*INPUT*
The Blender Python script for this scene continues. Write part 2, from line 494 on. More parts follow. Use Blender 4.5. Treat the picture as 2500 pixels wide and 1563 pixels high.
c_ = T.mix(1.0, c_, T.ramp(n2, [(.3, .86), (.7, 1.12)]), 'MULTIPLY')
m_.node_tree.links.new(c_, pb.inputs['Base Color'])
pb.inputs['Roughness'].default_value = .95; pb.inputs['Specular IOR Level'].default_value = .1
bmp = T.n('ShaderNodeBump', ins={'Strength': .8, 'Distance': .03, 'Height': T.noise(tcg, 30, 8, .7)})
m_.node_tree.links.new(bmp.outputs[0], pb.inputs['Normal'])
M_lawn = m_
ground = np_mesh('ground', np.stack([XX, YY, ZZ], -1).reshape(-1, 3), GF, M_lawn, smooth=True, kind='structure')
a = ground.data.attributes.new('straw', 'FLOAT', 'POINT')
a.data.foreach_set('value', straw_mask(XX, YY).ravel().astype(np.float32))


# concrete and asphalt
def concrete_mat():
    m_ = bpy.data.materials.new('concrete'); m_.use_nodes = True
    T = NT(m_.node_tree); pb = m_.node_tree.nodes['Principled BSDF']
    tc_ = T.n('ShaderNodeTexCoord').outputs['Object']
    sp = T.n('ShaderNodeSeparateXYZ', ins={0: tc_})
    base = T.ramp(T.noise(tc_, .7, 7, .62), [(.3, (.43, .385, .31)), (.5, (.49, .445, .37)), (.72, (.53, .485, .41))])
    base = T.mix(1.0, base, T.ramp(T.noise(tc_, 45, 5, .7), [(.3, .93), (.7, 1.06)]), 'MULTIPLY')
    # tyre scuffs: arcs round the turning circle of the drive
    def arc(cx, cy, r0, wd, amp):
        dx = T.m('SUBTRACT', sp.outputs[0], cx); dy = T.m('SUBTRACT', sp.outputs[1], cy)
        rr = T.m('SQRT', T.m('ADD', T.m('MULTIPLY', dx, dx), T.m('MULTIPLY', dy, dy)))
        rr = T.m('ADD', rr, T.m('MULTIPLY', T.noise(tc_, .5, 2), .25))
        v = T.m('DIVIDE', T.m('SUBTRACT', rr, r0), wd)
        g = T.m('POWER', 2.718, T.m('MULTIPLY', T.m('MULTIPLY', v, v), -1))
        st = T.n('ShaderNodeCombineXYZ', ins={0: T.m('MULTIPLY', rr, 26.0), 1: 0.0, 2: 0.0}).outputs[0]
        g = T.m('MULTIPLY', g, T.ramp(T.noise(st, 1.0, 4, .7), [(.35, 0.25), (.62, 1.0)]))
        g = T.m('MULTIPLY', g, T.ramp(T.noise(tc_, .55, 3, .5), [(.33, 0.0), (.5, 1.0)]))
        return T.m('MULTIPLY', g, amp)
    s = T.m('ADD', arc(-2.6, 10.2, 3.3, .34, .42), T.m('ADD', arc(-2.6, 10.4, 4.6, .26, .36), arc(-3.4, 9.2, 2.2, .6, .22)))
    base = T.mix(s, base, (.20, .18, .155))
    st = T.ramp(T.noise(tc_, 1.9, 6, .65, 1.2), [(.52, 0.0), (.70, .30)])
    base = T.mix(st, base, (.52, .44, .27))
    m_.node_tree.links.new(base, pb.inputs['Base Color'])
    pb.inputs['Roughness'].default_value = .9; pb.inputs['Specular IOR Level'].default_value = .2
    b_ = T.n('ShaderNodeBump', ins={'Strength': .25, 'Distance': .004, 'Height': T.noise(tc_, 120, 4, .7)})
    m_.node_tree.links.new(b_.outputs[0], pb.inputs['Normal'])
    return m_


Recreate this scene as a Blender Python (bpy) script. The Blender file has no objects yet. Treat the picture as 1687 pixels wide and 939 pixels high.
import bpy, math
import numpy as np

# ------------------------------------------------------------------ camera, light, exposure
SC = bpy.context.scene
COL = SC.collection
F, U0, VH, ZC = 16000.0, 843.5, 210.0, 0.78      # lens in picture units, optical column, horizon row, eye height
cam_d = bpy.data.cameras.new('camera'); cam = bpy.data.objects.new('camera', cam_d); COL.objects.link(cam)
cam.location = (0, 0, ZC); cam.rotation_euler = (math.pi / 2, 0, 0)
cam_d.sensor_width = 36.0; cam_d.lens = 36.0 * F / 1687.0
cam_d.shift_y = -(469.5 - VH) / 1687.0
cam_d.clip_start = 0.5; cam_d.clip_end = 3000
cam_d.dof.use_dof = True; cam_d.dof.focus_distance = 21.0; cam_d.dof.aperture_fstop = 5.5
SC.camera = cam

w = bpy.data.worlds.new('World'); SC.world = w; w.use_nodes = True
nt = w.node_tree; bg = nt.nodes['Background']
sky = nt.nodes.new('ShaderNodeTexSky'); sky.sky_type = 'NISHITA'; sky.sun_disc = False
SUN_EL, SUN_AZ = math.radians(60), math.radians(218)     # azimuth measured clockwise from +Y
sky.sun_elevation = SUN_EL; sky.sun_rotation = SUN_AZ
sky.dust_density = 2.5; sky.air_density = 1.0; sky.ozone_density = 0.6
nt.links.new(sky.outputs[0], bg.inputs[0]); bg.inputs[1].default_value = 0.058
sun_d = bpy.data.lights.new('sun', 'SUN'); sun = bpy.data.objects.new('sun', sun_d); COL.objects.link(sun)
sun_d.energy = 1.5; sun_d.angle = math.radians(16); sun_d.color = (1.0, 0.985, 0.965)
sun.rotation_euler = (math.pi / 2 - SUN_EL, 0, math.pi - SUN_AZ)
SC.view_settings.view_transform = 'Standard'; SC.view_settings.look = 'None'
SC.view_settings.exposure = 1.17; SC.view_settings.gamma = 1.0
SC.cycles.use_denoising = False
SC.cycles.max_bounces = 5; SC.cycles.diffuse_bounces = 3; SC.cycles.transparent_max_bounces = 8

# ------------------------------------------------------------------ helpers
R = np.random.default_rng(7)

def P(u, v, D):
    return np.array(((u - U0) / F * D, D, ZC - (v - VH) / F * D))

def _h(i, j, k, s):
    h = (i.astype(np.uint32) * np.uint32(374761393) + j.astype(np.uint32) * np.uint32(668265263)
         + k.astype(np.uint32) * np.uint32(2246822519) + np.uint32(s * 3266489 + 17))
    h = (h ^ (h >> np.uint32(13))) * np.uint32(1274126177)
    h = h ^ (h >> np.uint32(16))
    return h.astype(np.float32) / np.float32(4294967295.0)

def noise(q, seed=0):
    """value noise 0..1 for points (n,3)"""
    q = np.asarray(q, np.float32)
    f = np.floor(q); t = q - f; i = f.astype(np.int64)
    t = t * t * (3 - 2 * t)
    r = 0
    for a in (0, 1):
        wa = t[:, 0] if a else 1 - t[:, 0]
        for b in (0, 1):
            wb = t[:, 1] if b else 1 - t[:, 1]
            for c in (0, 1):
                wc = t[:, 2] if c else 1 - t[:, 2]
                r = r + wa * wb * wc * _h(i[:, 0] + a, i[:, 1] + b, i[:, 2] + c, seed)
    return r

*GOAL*
Count every line in the data where the string "pixels" occurs. Give nothing except the number.

*THE RESPONSE*
2